Clara Zetkin, nee Eisner, was born in 1857 in the small Saxon town of Wiederau in the family of a rural teacher. Already at a young age, Clara stood out among her peers with her curiosity and tenacious memory: at the age of 9, the girl read all of Goethe and Schiller and recited their poems with pleasure, and at 12 she quoted excerpts from the History of the French Revolution by historian Thomas Carlyle.

While still a student at the Leipzig Pedagogical Gymnasium, a prestigious educational institution, she began to attend secret meetings of the Social Democrats, and in 1878 joined the Socialist Workers' Party, later renamed the Social Democratic Party of Germany (SPD). At the same time, she met her future life partner, the Russian revolutionary emigrant Osip Zetkin, with whom she was soon forced to leave for Zurich, fleeing the intensified persecution of socialists in Germany.

In 1882, the Zetkins moved to Paris, where Osip and Clara continued to engage in party activities. They made a living by translating and publishing in social democratic newspapers, although the pay was meager. At the time of the death of Osip, who died in 1889 from tuberculosis, he and Clara had two sons. Despite the fact that Clara had been signing the surname Zetkin for many years, she never entered into an official marriage with Osip.

Living in France, Clara Zetkin actively participated in the preparation and work of the Founding Congress of the 2nd International in Paris in 1889, where she gave a speech on the role of women in the revolutionary struggle. And after the persecution of the Social Democrats was stopped in Germany, Klara returned to her homeland, where, since 1892, in Stuttgart she began to publish the SPD newspaper for women, Equality.

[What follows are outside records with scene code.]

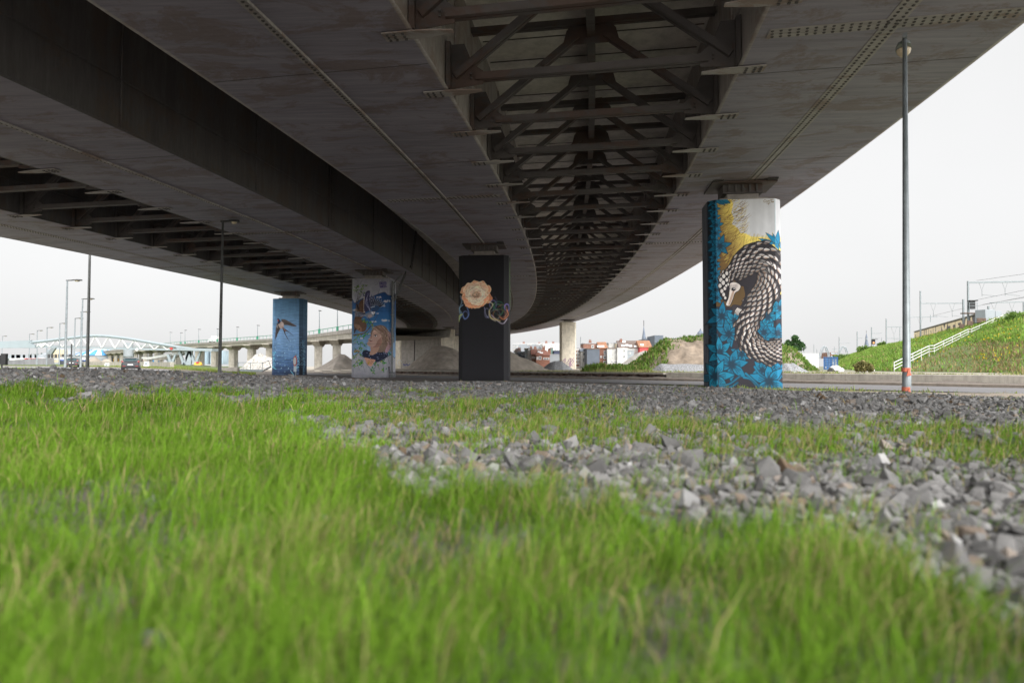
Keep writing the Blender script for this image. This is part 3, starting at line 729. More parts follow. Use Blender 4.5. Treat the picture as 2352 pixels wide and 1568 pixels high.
def leafshape(x, y, ang, ln, w, n=6):
    ca, sa = math.cos(ang), math.sin(ang); L_ = []; R_ = []
    for i in range(n+1):
        t_ = i/n; ww = w*math.sin(math.pi*min(1, t_**.8))*(1-.25*t_); 
        L_.append((x+ca*ln*t_-sa*ww, y+sa*ln*t_+ca*ww)); R_.append((x+ca*ln*t_+sa*ww, y+sa*ln*t_-ca*ww))
    return L_+R_[::-1]
rr = random.Random(3)
def mural_pangolin():
    A = Art(844, 1568, (40, 36, 46)); CY = (0, 104, 136); CYD = (4, 60, 84); CYB = (4, 118, 150)
    A.grad(lambda X, Y: np.stack([np.interp(Y, [80, 400, 440], [212, 206, 200])]*2+[np.interp(Y, [80, 440], [214, 208])], -1), A.mask([(0, 0), (844, 0), (844, 470), (0, 470)]))
    gold = [(203, 80), (330, 80), (345, 120), (330, 180), (350, 230), (330, 270), (375, 300), (400, 340), (440, 345), (480, 370), (560, 375), (620, 385), (720, 370), (720, 940), (203, 960)]
    gm = A.mask(gold)
    def gc_(X, Y):
        t_ = np.clip((X-215)/190-(Y-300)/420, 0, 1)[..., None]; a = np.array((120, 90, 46))*(1-t_)+np.array((244, 220, 112))*t_
        return a*(1-np.clip((Y-560)/500, 0, .25))[..., None]
    A.grad(gc_, gm)
    for i in range(420):
        x = rr.uniform(210, 420); y = rr.uniform(85, 700); t_ = (x-215)/190-(y-300)/420
        if t_ < -.3: continue
        ang = rr.uniform(-.7, .1)-max(0, (y-250))/500*.7; ln = rr.uniform(30, 85); c_ = rr.choice([(222, 200, 100), (196, 168, 78), (120, 88, 40), (150, 118, 62), (88, 62, 30)])
        A.line(curve([(x, y), (x+ln*.5*math.cos(ang), y+ln*.5*math.sin(ang)), (x+ln*math.cos(ang-.3), y+ln*math.sin(ang-.3))], 4), rr.uniform(2, 4.5), c_, .85, True)
    for i in range(60):
        x = rr.uniform(420, 660); y = 400+rr.uniform(-12, 25); A.line([(x, y), (x+rr.uniform(-8, 22), y-rr.uniform(15, 55))], 2.5, rr.choice([(222, 204, 110), (176, 150, 70)]), .9, True)
    A.poly([(203, 900), (300, 905), (360, 905), (430, 960), (722, 800), (722, 1568), (203, 1568)], (38, 34, 44))
    A.poly([(148, 60), (204, 60), (204, 1568), (148, 1568)], (14, 20, 26)); A.poly([(0, 60), (148, 60), (148, 1568), (0, 1568)], (98, 104, 116))
    for k in range(60): x = rr.uniform(108, 148); y = rr.uniform(80, 1500); A.line([(x, y), (x+rr.uniform(-6, 6), y+rr.uniform(40, 120))], 3, rr.choice([(74, 80, 92), (122, 128, 138)]), .7)
    def flower(x, y, rad, rot=0, c1=CY, pet=6, al=1.0):
        for k in range(pet):
            a = rot+k*2*math.pi/pet+rr.uniform(-.15, .15); ln = rad*rr.uniform(.85, 1.12); w = rad*.25
            P = leafshape(x, y, a, ln, w); A.poly(P, c1, al, (4, 40, 58), max(2.5, rad*.045))
            for q in (-.45, 0, .45): A.line([(x, y), (x+math.cos(a+q*.45)*ln*.5, y+math.sin(a+q*.45)*ln*.5)], max(1.6, rad*.04), CYD, .95*al)
        A.dot(x, y, rad*.28, (6, 46, 66), al, soft=.5)
    dk = (8, 72, 96)
    for i in range(42):
        flower(rr.uniform(150, 204), 90+i*36+rr.uniform(-8, 8), rr.uniform(34, 50), rr.uniform(0, 6), (4, 46, 62) if i < 26 else (4, 66, 88), 5)
    A.poly([(0, 60), (146, 60), (146, 1568), (0, 1568)], (98, 104, 116)); A.line([(148, 80), (148, 1530)], 6, (60, 66, 78))
    for k in range(60): x = rr.uniform(108, 144); y = rr.uniform(80, 1500); A.line([(x, y), (x+rr.uniform(-6, 6), y+rr.uniform(40, 120))], 3, rr.choice([(74, 80, 92), (122, 128, 138)]), .7)
    for i, y in enumerate(range(90, 880, 62)): flower(203+rr.uniform(-6, 8), y, rr.uniform(46, 66), rr.uniform(-.4, .4), (6, 120, 158), 6)
    for (x, y, q) in ((238, 440, 92), (245, 975, 118), (345, 1010, 92), (300, 1112, 120), (228, 1250, 125), (400, 1265, 100), (322, 1345, 150), (196, 1432, 140), (606, 985, 112), (575, 1100, 100), (680, 1105, 98), (700, 915, 92), (700, 1395, 105), (560, 1385, 100), (612, 1470, 155)):
        flower(x, y, q, rr.uniform(0, 6), rr.choice([CY, CYB, (0, 110, 146)]))
    for P in ([(415, 1440), (470, 1455), (520, 1515)], [(430, 1410), (500, 1470), (540, 1515)], [(225, 1500), (300, 1490), (385, 1430)], [(225, 1515), (310, 1512), (365, 1480)], [(500, 1360), (535, 1410), (580, 1440)]):
        C = curve(P, 5); A.line(C, 20, CYD); A.line(C, 14, CY, 1, True)
    for (x, y, a) in ((690, 470, -1.9), (680, 450, -1.5), (700, 460, -1.2), (690, 430, -2.4), (660, 430, -2.8)): A.poly(leafshape(x, y, a, 130, 18), (6, 128, 170), 1, CYD, 3)
    for (x, y) in ((240, 95), (262, 88), (285, 84)): A.poly(leafshape(x-30, y-10, .5, 80, 16), CY, 1, CYD, 3)
    # the animal
    body = curve([(222, 735), (245, 672), (292, 610), (330, 545), (385, 475), (460, 428), (545, 412), (625, 430), (685, 478), (712, 540), (724, 700), (690, 815), (640, 900), (575, 965), (532, 1040), (522, 1095), (540, 1145), (600, 1168), (724, 1160), (724, 1292), (650, 1328), (580, 1335), (500, 1302), (420, 1245), (372, 1185), (350, 1105), (356, 1035), (380, 985), (425, 945), (400, 915), (440, 870), (436, 800), (425, 752), (395, 740), (345, 700), (318, 740), (300, 790), (290, 850), (268, 858), (238, 815)], 6, True)
    A.poly(body, (34, 29, 36))
    bm_ = A.mask(body)
    spine = curve([(268, 735), (300, 660), (385, 570), (500, 500), (610, 520), (665, 640), (650, 760), (580, 870), (490, 960), (440, 1040), (430, 1110), (470, 1190), (560, 1240), (640, 1250), (740, 1232)], 14)
    hw = np.interp(np.arange(len(spine)), np.linspace(0, len(spine)-1, 15), [52, 88, 118, 122, 118, 118, 112, 104, 100, 88, 82, 84, 88, 82, 72])
    sp_ = np.array(spine); ds = np.hypot(*np.diff(sp_, axis=0).T); cs = np.concatenate([[0], np.cumsum(ds)]); tot = cs[-1]
    s_ = tot-8; row = 0
    while s_ > 6:
        x = np.interp(s_, cs, sp_[:, 0]); y = np.interp(s_, cs, sp_[:, 1]); h_ = np.interp(s_, cs, hw)
        x2 = np.interp(min(s_+6, tot), cs, sp_[:, 0]); y2 = np.interp(min(s_+6, tot), cs, sp_[:, 1]); a = math.atan2(y2-y, x2-x) if s_ < tot-7 else a
        sz = np.interp(s_/tot, [0, .08, .25, .5, .75, 1], [34, 40, 62, 58, 50, 34]); nn = max(3, int(2*h_/(sz*.68)))
        for k in range(nn+1):
            f = (k+(row % 2)*.5)/nn*2-1
            if abs(f) > 1.05: continue
            px = x-math.sin(a)*f*h_; py = y+math.cos(a)*f*h_; ix, iy = int(px), int(py)
            if not (0 <= ix < 844 and 0 <= iy < 1568 and bm_[iy, ix]): continue
            aa = a+f*.35; br = (1-abs(f)*.45)*rr.uniform(.8, 1.08)
            P = leafshape(px, py, aa, sz*1.5, sz*.42, 5); A.poly(P, (18, 15, 20))
            A.poly(leafshape(px+math.cos(aa)*sz*.22, py+math.sin(aa)*sz*.22, aa, sz*1.12, sz*.29, 5), np.array((98, 88, 90))*br)
            Q = leafshape(px+math.cos(aa)*sz*.5, py+math.sin(aa)*sz*.5, aa, sz*.84, sz*.20, 5); A.poly(Q, np.array((214, 208, 206))*br)
            A.poly(leafshape(px+math.cos(aa)*sz*.6-math.sin(aa)*sz*.1, py+math.sin(aa)*sz*.6+math.cos(aa)*sz*.1, aa, sz*.7, sz*.10, 4), (130, 96, 74), .6)
            for q in (-.18, 0, .18): A.line([(px-math.sin(aa)*q*sz, py+math.cos(aa)*q*sz), (px+math.cos(aa)*sz*.55-math.sin(aa)*q*sz, py+math.sin(aa)*sz*.55+math.cos(aa)*q*sz)], 2, (28, 24, 30), .9)
        s_ -= sz*.62; row += 1
    A.line(body+[body[0]], 6, (22, 19, 25))
    A.poly(curve([(420, 750), (455, 760), (448, 800), (440, 860), (410, 905), (395, 900), (430, 820)], 5, True), (30, 26, 33))
    face = curve([(312, 728), (352, 716), (395, 742), (385, 778), (352, 800), (335, 845), (312, 893), (288, 896), (280, 880), (300, 835), (308, 780)], 6, True)
    A.poly(face, (206, 196, 190), 1, (26, 22, 28), 4)
    A.poly(curve([(330, 790), (345, 795), (315, 880), (300, 884)], 4, True), (150, 118, 98), .7)
    for k in range(14): A.line([(312+k*5, 735+rr.uniform(-6, 8)), (306+k*4, 770+rr.uniform(0, 14))], 2, (60, 50, 52), .6)
    A.dot(340, 771, 17, (26, 22, 26), ry=14); A.dot(342, 769, 10, (8, 8, 10)); A.dot(345, 766, 4, (240, 240, 240))
    for (x, y, q) in ((243, 700, 20), (266, 672, 20), (290, 650, 18), (236, 745, 20), (262, 722, 21), (290, 700, 18), (250, 785, 19), (274, 765, 17), (264, 812, 17), (276, 838, 14), (300, 735, 12), (285, 745, 13)):
        A.dot(x, y, q, (22, 18, 24), ry=q*1.2); A.dot(x-1, y-2, q*.66, (205, 198, 194), ry=q*.85)
    A.poly(curve([(325, 905), (345, 890), (400, 900), (412, 930), (385, 950), (372, 972), (356, 955), (340, 945)], 4, True), (48, 42, 48), 1, (20, 17, 22), 3)
    for k in range(4): A.line(curve([(372+k*9, 915+k*4), (355+k*8, 935+k*5), (350+k*9, 958+k*4)], 4), 7, (222, 214, 208), 1, True)
    S = (120, 92, 40)
    for P in ([(600, 95), (588, 90), (580, 100), (584, 110), (596, 108), (597, 101)], [(604, 98), (604, 108), (612, 107), (612, 97)], [(616, 108), (617, 98), (624, 99), (624, 108)], [(628, 102), (634, 102)], [(640, 92), (640, 110)], [(630, 92), (654, 91)], [(643, 104), (649, 104), (643, 112), (650, 112)], [(655, 104), (659, 108), (655, 112), (652, 108), (655, 104)], [(600, 118), (632, 116)], [(612, 124), (624, 123)], [(618, 124), (618, 130)]): A.line(P, 2.6, S)
    A.line([(668, 80), (668, 470)], 3, (120, 150, 160), .7)
    return A
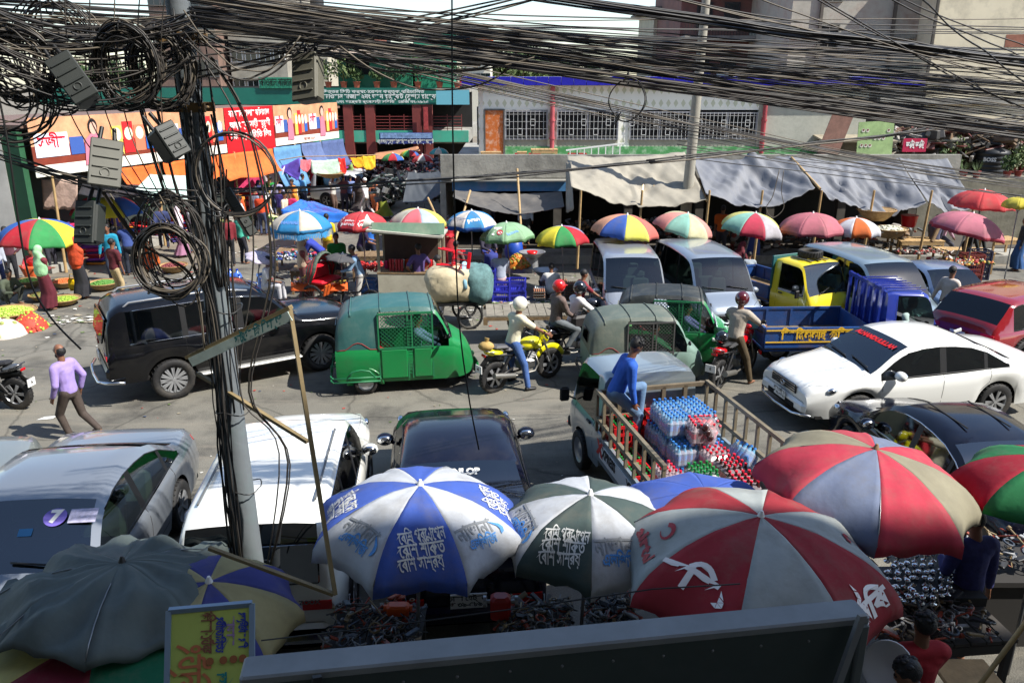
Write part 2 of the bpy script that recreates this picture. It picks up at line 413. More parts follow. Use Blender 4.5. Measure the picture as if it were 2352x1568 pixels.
def car(label, cat, spec, paint, loc, rz, sc_=1.0, glass=None, seats=(150, 140, 120), trim=None, name='parked_car', group=None, nspk=5, rails=False, interior=True):
    L, W = spec['L'], spec['W']; R = spec['R']; xf, xr = spec['xf'], spec['xr']
    B = Body(L, W, spec['top'], spec['belt'], spec.get('sill', .26), spec.get('wr', .76), ((xf, R), (xr, R)), R+.06, spec.get('taper', (.1, .14)), spec.get('crown', .05))
    t = thing(name, label, cat, loc, rz, group, sc_); G = glass or GLASS
    sx0, sx1 = spec['side']; wx0, wx1 = spec['ws']; rx0, rx1 = spec['rw']; pil = spec['pillars']
    def cls(x, r, h):
        if r == 5 and h > .17 and sx0 < x < sx1:
            for i, (a, b) in enumerate(pil):
                if a < x < b: return ('window_pillar', i)
            return ('side_window', sum(x > a for a, b in pil))
        if r >= 7 and wx0 < x < wx1: return 'front'
        if r >= 7 and rx0 < x < rx1: return 'rear'
        return 'body'
    marks = [sx0, sx1, wx0, wx1, rx0, rx1]+[v for p in pil for v in p]
    mb = B.make(cls, marks, ('body', 'front', 'rear'), spec.get('n', 30))
    body = weld(mb['body'].build('body', paint, t))
    for k in [k for k in mb if isinstance(k, tuple)]: weld(mb[k].build(k[0], G if k[0] == 'side_window' else BLK, t))
    weld(mb['front'].build('windshield', glass or GLASS, t)); 
    if mb['rear'].f: weld(mb['rear'].build('rear_window', G, t))
    # dark inner tub, floor, wheel wells
    u = MB(); zb = spec.get('sill', .26)
    u.box((0, 0, zb+.03), (L*.93, W*.9, .05)); u.box((0, 0, zb+.18), (L*.9, W*.56, .34)); 
    u.box(((wx1+.1+L/2-.12)/2 if wx1 < L/2-.4 else L/2-.3, 0, zb+.25), (max(.2, (L/2-.12)-(wx1-.05)), W*.56, .3)); u.build('chassis', DARK, t)
    if interior:
        SM = mat(seats, .7, 0, .1, name='upholstery'); beltz = sinterp(spec['belt'], 0)
        fx = spec.get('seatx', (wx0+wx1)/2-.75)
        for y in (-.36, .36): seat(t, fx, y*W/1.8, beltz-.42, SM)
        if spec.get('rows', 2) > 1: seat(t, fx-.74, 0, beltz-.54, SM, W*.7)
        if spec.get('rows', 2) > 2: seat(t, fx-1.75, 0, beltz-.40, SM, W*.66)
        d = MB(); d.rbox((wx0+(wx1-wx0)*.62, 0, beltz-.13), (.45, W*.8, .22), .06); d.build('dashboard', mat((50, 50, 50), .7, name='dash'), t)
        steering(t, fx+.5, -.36*W/1.8, beltz-.08)
        d = MB(); wz = sinterp(spec['top'], wx0+.12); d.rbox((wx0+.2, 0, wz-.12), (.03, .24, .07), .012); d.build('rear_view_mirror', BLK, t)
    # trim round the windows, seams, handles
    s = MB()
    for sd in (1, -1):
        strip(s, B, [(sx0, 5.05), (sx1, 5.05)], sd, .02, .004)
        strip(s, B, [(sx0+.12, 6.02), (min(sx1-.35, wx0+.05), 6.02)], sd, .018, .003)
    s.build('window_trim', CHR if spec.get('chrome') else BLK, t)
    s = MB()
    for sd in (1, -1):
        for x in spec['seams']:
            strip(s, B, [(x, .6), (x, 5.0)], sd, .009, .001)
        strip(s, B, [(spec['seams'][0], .6), (spec['seams'][-1], .6)], sd, .009, .001)
    hx = wx1+.03
    if spec.get('hood', True):
        strip(s, B, [(hx, 7.2), (L/2-.32, 7.0), (L/2-.12, 7.6)], 1, .009, .001); strip(s, B, [(hx, 7.2), (L/2-.32, 7.0), (L/2-.12, 7.6)], -1, .009, .001)
    s.build('panel_seam', DARK, t)
    for sd in (1, -1):
        for x in spec['handles']:
            s = MB(); p = B.pt(x, 3.2, sd)+B.nrm(x, 3.2, sd)*.025; s.rbox(p, (.2, .03, .035), .012); s.build('door_handle', CHR if spec.get('chrome') else paint, t)
        mx_ = spec.get('mirror', wx1-.42); p = B.pt(mx_, 5.1, sd)+Vector((0, sd*.13, .07))
        s = MB(); s.ell(p, (.09, .12, .085)); s.tube(p, p-Vector((0, sd*.12, .06)), .025, n=5); mo = s.build('wing_mirror', paint if spec.get('mpaint', True) else BLK, t)
        s = MB(); s.ell(p-Vector((.045, 0, 0)), (.05, .1, .07)); s.build('mirror_glass', CHR, mo)
        s = MB(); hl = spec.get('headlight', (L/2-.55, L/2-.06, 3.0, 5.5)); patch(s, B, hl[0], hl[1], hl[2], hl[3], sd, .006, 8, 4)
        ho = s.build('headlight', mat((205, 212, 215), .08, .6, coat=1, name='headlight_glass'), t)
        s = MB(); q = B.pt((hl[0]+hl[1])/2, (hl[2]+hl[3])/2, sd); s.ell(q+B.nrm((hl[0]+hl[1])/2, (hl[2]+hl[3])/2, sd)*.0, (.09, .05, .05)); s.build('bulb', CHR, ho)
        s = MB(); tl = spec.get('taillight', (-L/2+.05, -L/2+.38, 3.0, 4.8)); patch(s, B, tl[0], tl[1], tl[2], tl[3], sd, .008, 6, 4)
        c0 = B.pt(-L/2, tl[2], sd); c1 = B.pt(-L/2, tl[3], sd); yy = min(c0.y*sd, c1.y*sd)
        s.box((-L/2-.006, sd*(yy-.14), (c0.z+c1.z)/2), (.02, .3, abs(c1.z-c0.z)+.03)); s.build('taillight', REDL, t)
    # bumpers, grille, plates, wipers
    fz = spec.get('fz', .5); s = MB(); s.rbox((L/2-.02, 0, fz), (.14, W*.82, .2), .05); s.build('front_bumper', paint, t)
    s = MB(); s.rbox((-L/2+.02, 0, fz), (.14, W*.82, .22), .05); s.build('rear_bumper', paint, t)
    gz = spec.get('gz', .72); gh = spec.get('gh', .13); gx = L/2+.012
    g = MB(); g.rbox((gx, 0, gz), (.03, W*.46, gh), .01); go = g.build('grille', BLK, t)
    for k in range(4): g = MB(); g.bar((gx+.02, -W*.22, gz-gh*.4+gh*.27*k), (gx+.02, W*.22, gz-gh*.4+gh*.27*k), .012, .016); g.build('slat', CHR, go)
    g = MB(); g.path([(gx+.03, .06*cos(k*pi/8), gz+.04*sin(k*pi/8)) for k in range(16)], .008, 4, closed=True); g.path([(gx+.03, .03*cos(k*pi/6), gz+.038*sin(k*pi/6)) for k in range(12)], .006, 4, closed=True); g.build('badge', CHR, t)
    g = MB(); g.rbox((L/2+.05, 0, fz-.03), (.02, W*.5, .09), .01); g.build('lower_grille', DARK, t)
    if spec.get('plate', True): plate(t, (L/2+.075, 0, fz+.06), 90, spec.get('fp', '')); plate(t, (-L/2-.065, 0, fz+.2), -90, spec.get('rp', ''))
    g = MB()
    if spec.get('wipers', True):
        for y0, y1 in ((-.05, -.62), (.6, .05)):
            pts = []
            for k in range(5):
                f_ = k/4; y = (y0+(y1-y0)*f_)*W/1.75; x = wx1-.03-.10*f_*0-.06*(k/4); rr = B.rows(x); z = rr[9][1]; pts.append((x, y, z+.03))
            g.path(pts, .012, 4)
        g.build('wiper', BLK, t)
    for (x, sgn) in ((xf, 1), (xr, -1)):
        for sd in (1, -1): add_wheel(t, x, sd*(W/2-.13), R, spec.get('tw', .22), nspk, spec.get('wk', 'alloy'))
    if rails:
        for sd in (1, -1):
            g = MB(); pts = [B.pt(x, 7.25, sd)+Vector((0, 0, .05 if 0 < k < 6 else .0)) for k, x in enumerate([rx1+.1+(wx0-.15-rx1-.1)*i/6 for i in range(7)])]
            g.path(pts, .02, 6); g.build('roof_rail', SILV, t)
    return t, B
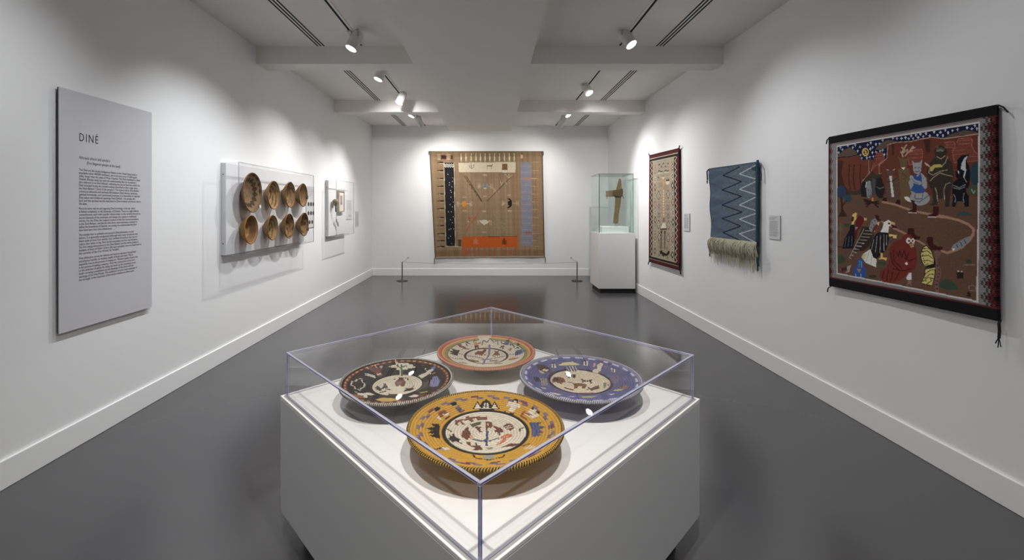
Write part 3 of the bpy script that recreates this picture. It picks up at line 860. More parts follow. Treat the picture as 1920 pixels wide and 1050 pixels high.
# ------------------------------------------------------------------ weavings
M_RUG = attr_mat('woven_wool', 0.92, 0.1, wave=0.8, wscale=90.0, bump=0.3, bscale=260, noise=0.14, nscale=170)
M_YARN = mat('dark_yarn', (0.03, 0.03, 0.032), 0.9, 0.1, noise=0.2, nscale=200)
M_YARNB = mat('blue_yarn', (0.045, 0.07, 0.10), 0.9, 0.1, noise=0.2, nscale=200)
M_YARNR = mat('grey_brown_yarn', (0.13, 0.11, 0.09), 0.9, 0.1, noise=0.2, nscale=200)
M_BATTEN = mat('batten_wood', (0.30, 0.24, 0.17), 0.7, 0.2, noise=0.15, nscale=30)
RUGX = 2.562
def right3(a, b, off): return (XR - .016 - off, a, b)
def back3(a, b, off): return (a, YB - .018 - off, b)
def conv_right(ox, oy, s): return lambda x, y: at_x(ox + x / s, oy + y / s, RUGX)
def conv_back(ox, oy, s): return lambda x, y: at_y(ox + x / s, oy + y / s, 9.50)
def tassel(root, pts, r, m, fray=True):
    parts = [tube_vf(pts, r, 6)]
    if fray:
        e = Vector(pts[-1])
        for k in range(4):
            a = k * 1.6
            parts.append(tube_vf([e + Vector((0, 0, .004)), e + Vector((-.004, .012 * math.cos(a), -.03 - .006 * k))], r * .45, 4))
    V, F = join(parts); mesh_obj('corner_tassel', V, F, m, root)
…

In 1907, Clara Zetkin headed the women's department created under the SPD, where, together with Rosa Luxembourg, she campaigned for the equal rights of women. At the International Conference of Women Socialists in Copenhagen in 1910, at the suggestion of Zetkin, it was decided to celebrate International Women's Day, later timed to coincide with the anniversary of the demonstration of New York textile workers on March 8, 1857.